Return the lines below exactly, from the first line to the line that contains "KINKS=(5.0,17.0,85.0)". Leave out pictures.

━━━ SUPPLIED MATERIAL ━━━

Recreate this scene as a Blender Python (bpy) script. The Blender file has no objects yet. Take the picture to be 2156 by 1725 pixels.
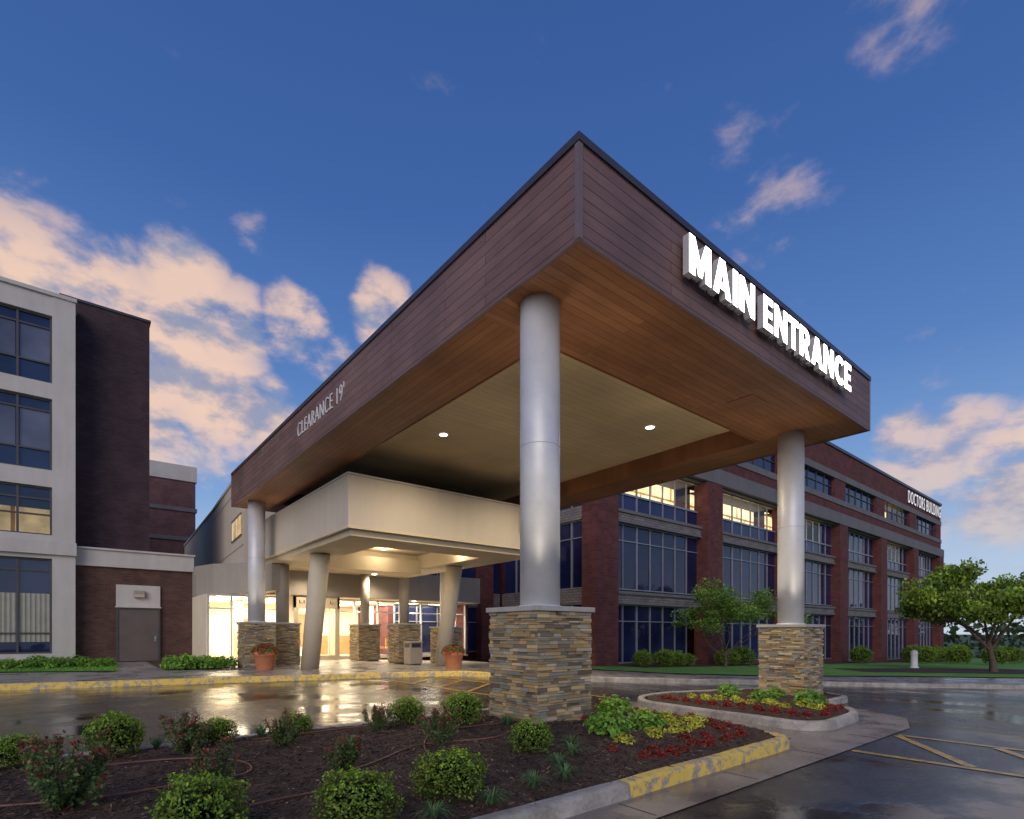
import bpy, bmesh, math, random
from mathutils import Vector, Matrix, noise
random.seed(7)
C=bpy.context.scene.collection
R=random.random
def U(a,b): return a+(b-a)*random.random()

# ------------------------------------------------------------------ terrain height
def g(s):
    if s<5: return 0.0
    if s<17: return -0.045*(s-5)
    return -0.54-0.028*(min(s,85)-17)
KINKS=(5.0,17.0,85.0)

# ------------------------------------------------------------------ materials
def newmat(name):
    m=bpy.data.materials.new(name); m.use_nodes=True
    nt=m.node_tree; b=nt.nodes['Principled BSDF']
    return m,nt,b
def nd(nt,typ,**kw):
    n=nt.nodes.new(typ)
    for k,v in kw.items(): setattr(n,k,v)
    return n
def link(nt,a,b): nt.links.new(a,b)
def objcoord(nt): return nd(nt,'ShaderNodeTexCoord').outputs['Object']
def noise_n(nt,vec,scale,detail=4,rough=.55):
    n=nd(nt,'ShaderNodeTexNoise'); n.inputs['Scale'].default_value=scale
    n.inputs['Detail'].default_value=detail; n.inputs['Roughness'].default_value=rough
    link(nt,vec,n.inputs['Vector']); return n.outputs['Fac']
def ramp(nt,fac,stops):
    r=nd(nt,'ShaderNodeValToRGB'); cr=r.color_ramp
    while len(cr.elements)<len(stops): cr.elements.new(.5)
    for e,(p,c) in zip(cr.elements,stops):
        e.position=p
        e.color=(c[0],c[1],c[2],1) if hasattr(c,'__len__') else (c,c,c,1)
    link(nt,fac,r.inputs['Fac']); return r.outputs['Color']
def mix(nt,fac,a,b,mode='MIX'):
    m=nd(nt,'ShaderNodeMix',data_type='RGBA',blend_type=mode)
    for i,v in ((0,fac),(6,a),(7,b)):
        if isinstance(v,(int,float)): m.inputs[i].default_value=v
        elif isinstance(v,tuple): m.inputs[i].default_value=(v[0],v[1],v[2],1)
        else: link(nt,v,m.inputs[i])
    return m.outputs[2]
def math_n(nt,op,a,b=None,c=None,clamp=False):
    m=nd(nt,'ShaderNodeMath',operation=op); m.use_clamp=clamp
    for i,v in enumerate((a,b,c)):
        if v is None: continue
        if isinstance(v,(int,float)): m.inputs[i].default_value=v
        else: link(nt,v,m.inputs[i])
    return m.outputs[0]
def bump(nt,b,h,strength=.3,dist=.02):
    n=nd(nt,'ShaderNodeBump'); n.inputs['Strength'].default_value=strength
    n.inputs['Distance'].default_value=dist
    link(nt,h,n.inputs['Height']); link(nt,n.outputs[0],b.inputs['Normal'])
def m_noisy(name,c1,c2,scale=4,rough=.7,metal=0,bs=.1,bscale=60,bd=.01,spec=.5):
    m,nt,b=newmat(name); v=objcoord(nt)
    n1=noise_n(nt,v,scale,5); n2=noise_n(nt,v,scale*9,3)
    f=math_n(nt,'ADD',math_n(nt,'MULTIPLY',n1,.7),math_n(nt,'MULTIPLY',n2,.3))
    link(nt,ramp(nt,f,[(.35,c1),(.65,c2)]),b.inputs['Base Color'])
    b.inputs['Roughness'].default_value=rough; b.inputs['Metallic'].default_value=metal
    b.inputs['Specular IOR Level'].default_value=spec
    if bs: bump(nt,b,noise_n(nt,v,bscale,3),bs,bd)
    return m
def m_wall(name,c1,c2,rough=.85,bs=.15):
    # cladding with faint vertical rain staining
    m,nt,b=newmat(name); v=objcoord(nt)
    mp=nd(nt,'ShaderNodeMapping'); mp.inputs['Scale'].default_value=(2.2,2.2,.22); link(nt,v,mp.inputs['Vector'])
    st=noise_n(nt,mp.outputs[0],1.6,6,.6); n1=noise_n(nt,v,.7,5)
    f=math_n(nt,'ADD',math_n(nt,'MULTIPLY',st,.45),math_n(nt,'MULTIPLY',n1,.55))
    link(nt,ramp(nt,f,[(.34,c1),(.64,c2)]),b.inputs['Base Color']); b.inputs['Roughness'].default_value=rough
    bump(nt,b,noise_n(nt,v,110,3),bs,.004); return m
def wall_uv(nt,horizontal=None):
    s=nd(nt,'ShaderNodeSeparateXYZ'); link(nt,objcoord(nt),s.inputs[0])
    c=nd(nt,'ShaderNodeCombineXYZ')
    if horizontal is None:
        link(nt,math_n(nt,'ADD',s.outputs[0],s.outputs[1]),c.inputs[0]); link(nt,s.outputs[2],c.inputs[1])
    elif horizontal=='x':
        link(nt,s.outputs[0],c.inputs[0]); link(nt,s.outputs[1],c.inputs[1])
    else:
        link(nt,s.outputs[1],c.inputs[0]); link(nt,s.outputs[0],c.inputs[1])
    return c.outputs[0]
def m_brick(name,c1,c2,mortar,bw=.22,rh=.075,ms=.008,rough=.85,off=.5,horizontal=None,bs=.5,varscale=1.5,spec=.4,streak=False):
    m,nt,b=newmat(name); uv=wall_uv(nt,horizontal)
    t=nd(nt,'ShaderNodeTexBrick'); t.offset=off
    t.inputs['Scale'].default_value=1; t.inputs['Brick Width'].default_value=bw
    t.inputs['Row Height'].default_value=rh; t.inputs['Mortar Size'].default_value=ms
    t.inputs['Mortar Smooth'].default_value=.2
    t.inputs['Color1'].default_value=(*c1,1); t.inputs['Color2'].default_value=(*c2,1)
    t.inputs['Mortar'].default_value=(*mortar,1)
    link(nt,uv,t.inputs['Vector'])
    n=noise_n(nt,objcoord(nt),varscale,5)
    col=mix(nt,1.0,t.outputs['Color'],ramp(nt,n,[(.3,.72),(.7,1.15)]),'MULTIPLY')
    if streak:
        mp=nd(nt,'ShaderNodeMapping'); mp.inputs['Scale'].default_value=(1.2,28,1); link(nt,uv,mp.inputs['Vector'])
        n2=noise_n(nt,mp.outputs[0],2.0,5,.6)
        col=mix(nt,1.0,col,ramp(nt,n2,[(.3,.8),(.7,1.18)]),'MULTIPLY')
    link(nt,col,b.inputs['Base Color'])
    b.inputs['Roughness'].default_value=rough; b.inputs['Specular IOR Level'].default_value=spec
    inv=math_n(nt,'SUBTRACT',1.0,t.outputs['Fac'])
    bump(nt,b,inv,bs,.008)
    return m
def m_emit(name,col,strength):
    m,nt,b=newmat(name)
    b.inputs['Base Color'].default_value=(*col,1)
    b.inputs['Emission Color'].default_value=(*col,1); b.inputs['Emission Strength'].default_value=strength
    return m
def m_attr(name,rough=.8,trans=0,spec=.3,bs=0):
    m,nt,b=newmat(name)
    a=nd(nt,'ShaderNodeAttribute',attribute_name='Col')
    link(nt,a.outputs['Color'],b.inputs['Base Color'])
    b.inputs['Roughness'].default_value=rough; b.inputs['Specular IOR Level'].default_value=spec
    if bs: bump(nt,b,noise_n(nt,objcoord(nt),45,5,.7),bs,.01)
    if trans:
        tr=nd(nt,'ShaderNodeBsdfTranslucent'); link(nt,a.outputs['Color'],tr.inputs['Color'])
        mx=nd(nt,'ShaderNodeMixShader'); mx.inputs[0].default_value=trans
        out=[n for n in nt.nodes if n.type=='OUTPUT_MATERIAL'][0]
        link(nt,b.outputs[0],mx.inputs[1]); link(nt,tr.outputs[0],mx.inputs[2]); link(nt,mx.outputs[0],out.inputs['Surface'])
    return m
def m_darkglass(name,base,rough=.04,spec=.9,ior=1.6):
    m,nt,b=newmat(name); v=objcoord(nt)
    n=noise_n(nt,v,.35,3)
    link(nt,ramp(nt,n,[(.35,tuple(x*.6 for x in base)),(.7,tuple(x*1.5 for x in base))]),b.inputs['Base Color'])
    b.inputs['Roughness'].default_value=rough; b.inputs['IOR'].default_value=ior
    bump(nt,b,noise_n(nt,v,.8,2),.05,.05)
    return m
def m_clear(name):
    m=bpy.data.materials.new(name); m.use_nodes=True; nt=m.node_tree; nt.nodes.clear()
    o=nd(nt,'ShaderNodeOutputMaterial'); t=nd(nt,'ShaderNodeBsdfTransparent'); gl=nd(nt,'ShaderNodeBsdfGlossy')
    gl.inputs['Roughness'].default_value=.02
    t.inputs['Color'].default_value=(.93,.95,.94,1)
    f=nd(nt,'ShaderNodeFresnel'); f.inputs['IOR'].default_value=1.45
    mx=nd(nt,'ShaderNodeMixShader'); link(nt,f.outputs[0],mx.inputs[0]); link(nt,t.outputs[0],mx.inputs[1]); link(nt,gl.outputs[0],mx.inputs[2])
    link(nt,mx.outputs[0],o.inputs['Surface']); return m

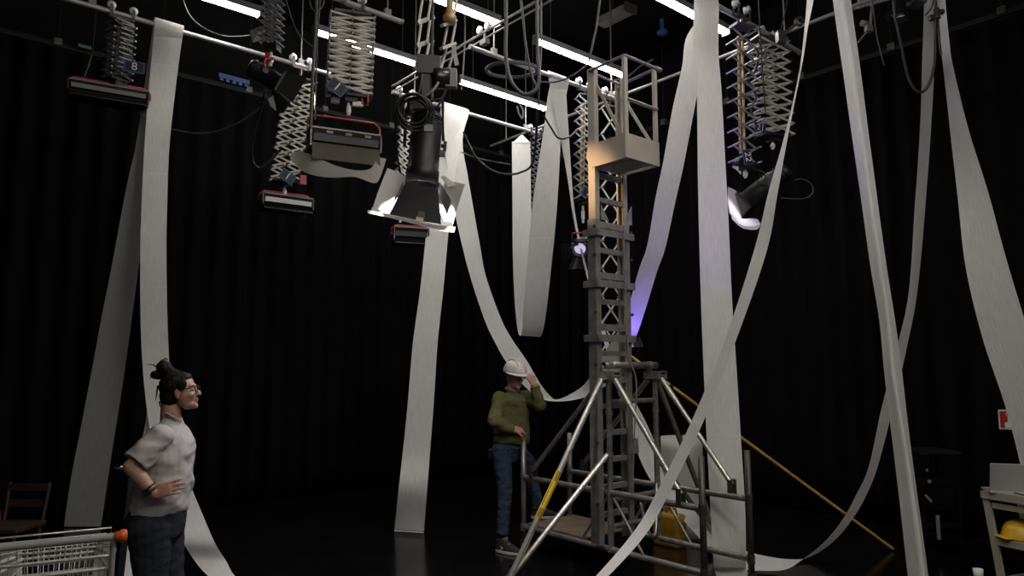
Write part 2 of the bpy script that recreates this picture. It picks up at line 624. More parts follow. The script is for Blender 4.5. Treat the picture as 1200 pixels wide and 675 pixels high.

━━━

THE SOLUTION =>
Recreate this scene as a Blender Python (bpy) script. The Blender file has no objects yet. Take the picture to be 2156 by 1725 pixels.
import bpy, bmesh, math, random
from mathutils import Vector, Matrix, noise
random.seed(7)
C=bpy.context.scene.collection
R=random.random
def U(a,b): return a+(b-a)*random.random()

# ------------------------------------------------------------------ terrain height
def g(s):
    if s<5: return 0.0
    if s<17: return -0.045*(s-5)
    return -0.54-0.028*(min(s,85)-17)
KINKS=(5.0,17.0,85.0)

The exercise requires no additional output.